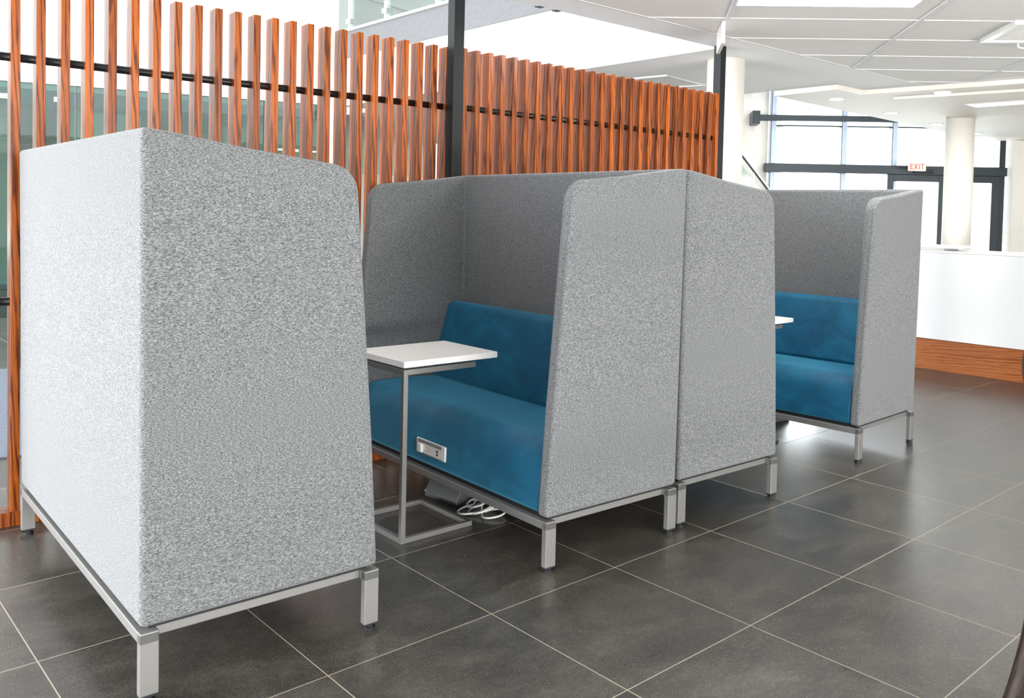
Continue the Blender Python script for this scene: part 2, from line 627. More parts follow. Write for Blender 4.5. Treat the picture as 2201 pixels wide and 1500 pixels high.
bm = bmesh.new()                         # white wall left of the entrance glazing
obox(bm, gl(0.13, 13.35), gl(-2.6, 13.35), -0.2, 0, 6.9)
obox(bm, gl(0.13, 13.35), gl(0.40, 13.5), 0.2, 0, 6.9)
obox(bm, gl(-2.6, 13.35), gl(-2.6, 10.0), 0.2, CZ + 0.5, 6.9)
struct('wall_east', bm, M['warmwhite'])
bm = bmesh.new()                         # white wall right of the entrance glazing
obox(bm, gl(3.90, 13.3), gl(8.6, 13.3), 0.2, 0, 2.6)
struct('wall_right', bm, M['warmwhite'])
bm = bmesh.new()                         # partition under the upper floor
box(bm, (4.3, 12.0, 0), (8.3, 12.2, 1.98))
struct('wall_back', bm, M['warmwhite'])
bm = bmesh.new()
box(bm, (4.3, 12.0, 1.98), (8.3, 12.2, 2.62))
struct('wall_back_upper', bm, M['officewall'])

# ---- entrance glazing (window 1) with the double door
GU0, GU1 = 0.44, 3.86


def wbar(bm, u0, u1, d0, d1, z0, z1):
    prism(bm, [gl(u0, d0), gl(u1, d0), gl(u1, d1), gl(u0, d1)], z0, z1)


win = thing('window_1', (0, 0, 0), 0, 'dark framed entrance glazing wall at the far right', 'window')
win['kind'] = 'structure'
for u in (0.462, 1.50, 2.235):
    bm = bmesh.new()
    wbar(bm, u - 0.03, u + 0.045, 13.42, 13.60, 0, 6.9)
    link_mesh('mullion', bm, M['frame'], win)
    bm = bmesh.new()
    wbar(bm, u - 0.022, u + 0.045, 13.412, 13.42, 0, 6.9)
    link_mesh('mullion_lit_strip', bm, M['framelight'], win)  # pale strip paints the light on the mullion's front face as colour
bm = bmesh.new()
wbar(bm, 3.745, 3.83, 13.40, 13.62, 0, 6.9)
link_mesh('mullion', bm, M['frame'], win)
for z0, z1, d0 in ((2.045, 2.175, 13.34), (2.735, 2.755, 13.44), (4.9, 5.0, 13.44)):
    bm = bmesh.new()
    wbar(bm, GU0 - 0.09 if d0 < 13.4 else GU0, GU1 - 0.02, d0, 13.6, z0, z1)
    link_mesh('transom', bm, M['frame'], win, bevel=0.006)
bm = bmesh.new()
wbar(bm, GU0, GU1 - 0.1, 13.52, 13.53, 0.0, 6.9)
link_mesh('glass_pane', bm, M['glass'], win)

beam = thing('steel_beam', (0, 0, 0), 0, 'dark steel channel beam bolted across the top of the entrance glazing', 'beam')
bm = bmesh.new()
wbar(bm, 0.20, 3.9, 13.02, 13.10, 2.77, 2.855)
link_mesh('channel', bm, M['frame'], beam, bevel=0.004)
bm = bmesh.new()
wbar(bm, 0.10, 0.21, 13.0, 13.35, 2.72, 2.91)
link_mesh('bracket', bm, M['frame'], beam, bevel=0.006)

door = thing('door_1', (0, 0, 0), 0, 'dark framed glass double entrance door', 'door')
door['kind'] = 'structure'
for a0, a1, name in ((2.14, 2.99, 'door_leaf'), (3.02, 3.745, 'door_leaf')):
    bm = bmesh.new()
    wbar(bm, a0, a0 + 0.09, 13.36, 13.42, 0, 2.045)
    wbar(bm, a1 - 0.11, a1, 13.36, 13.42, 0, 2.045)
    wbar(bm, a0 + 0.09, a1 - 0.11, 13.36, 13.42, 1.945, 2.045)
    wbar(bm, a0 + 0.09, a1 - 0.11, 13.36, 13.42, 0, 0.14)
    leaf = link_mesh(name, bm, M['frame'], door, bevel=0.004)
    bm = bmesh.new()
    wbar(bm, a0 + 0.09, a1 - 0.11, 13.385, 13.393, 0.14, 1.945)
    link_mesh('glass_pane', bm, M['glass'], leaf)
bm = bmesh.new()
wbar(bm, 2.50, 2.78, 13.28, 13.36, 2.07, 2.13)
link_mesh('door_closer', bm, M['rubber'], door, bevel=0.008)

# ---- glazed shopfront across the atrium (window 2) and the office behind
win2 = thing('window_2', (0, 0, 0), 0, 'green tinted glass shopfront behind the slatted screen', 'window')
win2['kind'] = 'structure'
bm = bmesh.new()
obox(bm, GA, GB - dG * 0.17, 0.10, 2.70, 2.86)
obox(bm, GA - nG * 0.02, GB - dG * 0.17 - nG * 0.02, 0.02, 2.745, 2.765)
link_mesh('head_frame', bm, M['white'], win2, bevel=0.004)
bm = bmesh.new()
obox(bm, GA + nG * 0.05, GB - dG * 0.17 + nG * 0.05, 0.012, 0.0, 2.70)
link_mesh('glass_pane', bm, M['greenglass'], win2)
L = (GB - GA).length
for t in (7.42, 8.28, 9.3, 10.4):
    p = GA + dG * t
    bm = bmesh.new()
    obox(bm, p - dG * 0.006, p + dG * 0.006, 0.10, 0, 2.70)
    link_mesh('glass_joint', bm, M['officedark'], win2)
for t, w in ((7.40, 0.24), (8.06, 0.12)):
    p = GA + dG * t
    bm = bmesh.new()
    obox(bm, p + nG * 0.03, p + dG * w + nG * 0.03, 0.05, 2.50, 2.56)
    if w > 0.2:
        obox(bm, p + nG * 0.03, p + dG * 0.09 + nG * 0.03, 0.05, 2.44, 2.50)
    link_mesh('patch_fitting', bm, M['steel'], win2, bevel=0.003)
bm = bmesh.new()
box(bm, (-7.5, 14.2, 0), (7.5, 14.4, 2.7))
struct('wall_office', bm, M['officewall'])
bm = bmesh.new()
prism(bm, [GA + nG * 0.3, GB + nG * 0.3, (6.6, 9.0), (6.6, 14.3), (-7.5, 14.3), (-7.5, 11.8)], 2.66, 2.76)
struct('ceiling_office', bm, M['officewall'])
bm = bmesh.new()
box(bm, (1.33, 11.6, 0), (1.76, 12.2, 2.66))
struct('wall_office_pier', bm, M['officedark'])
bm = bmesh.new()
box(bm, (1.76, 11.9, 0), (3.0, 12.05, 2.66))
struct('wall_office_divider', bm, M['officewall'])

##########

Goal: Give all the lines above again, character for character, without pictures.

The completed task:
Continue the Blender Python script for this scene: part 2, from line 627. More parts follow. Write for Blender 4.5. Treat the picture as 2201 pixels wide and 1500 pixels high.
bm = bmesh.new()                         # white wall left of the entrance glazing
obox(bm, gl(0.13, 13.35), gl(-2.6, 13.35), -0.2, 0, 6.9)
obox(bm, gl(0.13, 13.35), gl(0.40, 13.5), 0.2, 0, 6.9)
obox(bm, gl(-2.6, 13.35), gl(-2.6, 10.0), 0.2, CZ + 0.5, 6.9)
struct('wall_east', bm, M['warmwhite'])
bm = bmesh.new()                         # white wall right of the entrance glazing
obox(bm, gl(3.90, 13.3), gl(8.6, 13.3), 0.2, 0, 2.6)
struct('wall_right', bm, M['warmwhite'])
bm = bmesh.new()                         # partition under the upper floor
box(bm, (4.3, 12.0, 0), (8.3, 12.2, 1.98))
struct('wall_back', bm, M['warmwhite'])
bm = bmesh.new()
box(bm, (4.3, 12.0, 1.98), (8.3, 12.2, 2.62))
struct('wall_back_upper', bm, M['officewall'])

# ---- entrance glazing (window 1) with the double door
GU0, GU1 = 0.44, 3.86


def wbar(bm, u0, u1, d0, d1, z0, z1):
    prism(bm, [gl(u0, d0), gl(u1, d0), gl(u1, d1), gl(u0, d1)], z0, z1)


win = thing('window_1', (0, 0, 0), 0, 'dark framed entrance glazing wall at the far right', 'window')
win['kind'] = 'structure'
for u in (0.462, 1.50, 2.235):
    bm = bmesh.new()
    wbar(bm, u - 0.03, u + 0.045, 13.42, 13.60, 0, 6.9)
    link_mesh('mullion', bm, M['frame'], win)
    bm = bmesh.new()
    wbar(bm, u - 0.022, u + 0.045, 13.412, 13.42, 0, 6.9)
    link_mesh('mullion_lit_strip', bm, M['framelight'], win)  # pale strip paints the light on the mullion's front face as colour
bm = bmesh.new()
wbar(bm, 3.745, 3.83, 13.40, 13.62, 0, 6.9)
link_mesh('mullion', bm, M['frame'], win)
for z0, z1, d0 in ((2.045, 2.175, 13.34), (2.735, 2.755, 13.44), (4.9, 5.0, 13.44)):
    bm = bmesh.new()
    wbar(bm, GU0 - 0.09 if d0 < 13.4 else GU0, GU1 - 0.02, d0, 13.6, z0, z1)
    link_mesh('transom', bm, M['frame'], win, bevel=0.006)
bm = bmesh.new()
wbar(bm, GU0, GU1 - 0.1, 13.52, 13.53, 0.0, 6.9)
link_mesh('glass_pane', bm, M['glass'], win)

beam = thing('steel_beam', (0, 0, 0), 0, 'dark steel channel beam bolted across the top of the entrance glazing', 'beam')
bm = bmesh.new()
wbar(bm, 0.20, 3.9, 13.02, 13.10, 2.77, 2.855)
link_mesh('channel', bm, M['frame'], beam, bevel=0.004)
bm = bmesh.new()
wbar(bm, 0.10, 0.21, 13.0, 13.35, 2.72, 2.91)
link_mesh('bracket', bm, M['frame'], beam, bevel=0.006)

door = thing('door_1', (0, 0, 0), 0, 'dark framed glass double entrance door', 'door')
door['kind'] = 'structure'
for a0, a1, name in ((2.14, 2.99, 'door_leaf'), (3.02, 3.745, 'door_leaf')):
    bm = bmesh.new()
    wbar(bm, a0, a0 + 0.09, 13.36, 13.42, 0, 2.045)
    wbar(bm, a1 - 0.11, a1, 13.36, 13.42, 0, 2.045)
    wbar(bm, a0 + 0.09, a1 - 0.11, 13.36, 13.42, 1.945, 2.045)
    wbar(bm, a0 + 0.09, a1 - 0.11, 13.36, 13.42, 0, 0.14)
    leaf = link_mesh(name, bm, M['frame'], door, bevel=0.004)
    bm = bmesh.new()
    wbar(bm, a0 + 0.09, a1 - 0.11, 13.385, 13.393, 0.14, 1.945)
    link_mesh('glass_pane', bm, M['glass'], leaf)
bm = bmesh.new()
wbar(bm, 2.50, 2.78, 13.28, 13.36, 2.07, 2.13)
link_mesh('door_closer', bm, M['rubber'], door, bevel=0.008)

# ---- glazed shopfront across the atrium (window 2) and the office behind
win2 = thing('window_2', (0, 0, 0), 0, 'green tinted glass shopfront behind the slatted screen', 'window')
win2['kind'] = 'structure'
bm = bmesh.new()
obox(bm, GA, GB - dG * 0.17, 0.10, 2.70, 2.86)
obox(bm, GA - nG * 0.02, GB - dG * 0.17 - nG * 0.02, 0.02, 2.745, 2.765)
link_mesh('head_frame', bm, M['white'], win2, bevel=0.004)
bm = bmesh.new()
obox(bm, GA + nG * 0.05, GB - dG * 0.17 + nG * 0.05, 0.012, 0.0, 2.70)
link_mesh('glass_pane', bm, M['greenglass'], win2)
L = (GB - GA).length
for t in (7.42, 8.28, 9.3, 10.4):
    p = GA + dG * t
    bm = bmesh.new()
    obox(bm, p - dG * 0.006, p + dG * 0.006, 0.10, 0, 2.70)
    link_mesh('glass_joint', bm, M['officedark'], win2)
for t, w in ((7.40, 0.24), (8.06, 0.12)):
    p = GA + dG * t
    bm = bmesh.new()
    obox(bm, p + nG * 0.03, p + dG * w + nG * 0.03, 0.05, 2.50, 2.56)
    if w > 0.2:
        obox(bm, p + nG * 0.03, p + dG * 0.09 + nG * 0.03, 0.05, 2.44, 2.50)
    link_mesh('patch_fitting', bm, M['steel'], win2, bevel=0.003)
bm = bmesh.new()
box(bm, (-7.5, 14.2, 0), (7.5, 14.4, 2.7))
struct('wall_office', bm, M['officewall'])
bm = bmesh.new()
prism(bm, [GA + nG * 0.3, GB + nG * 0.3, (6.6, 9.0), (6.6, 14.3), (-7.5, 14.3), (-7.5, 11.8)], 2.66, 2.76)
struct('ceiling_office', bm, M['officewall'])
bm = bmesh.new()
box(bm, (1.33, 11.6, 0), (1.76, 12.2, 2.66))
struct('wall_office_pier', bm, M['officedark'])
bm = bmesh.new()
box(bm, (1.76, 11.9, 0), (3.0, 12.05, 2.66))
struct('wall_office_divider', bm, M['officewall'])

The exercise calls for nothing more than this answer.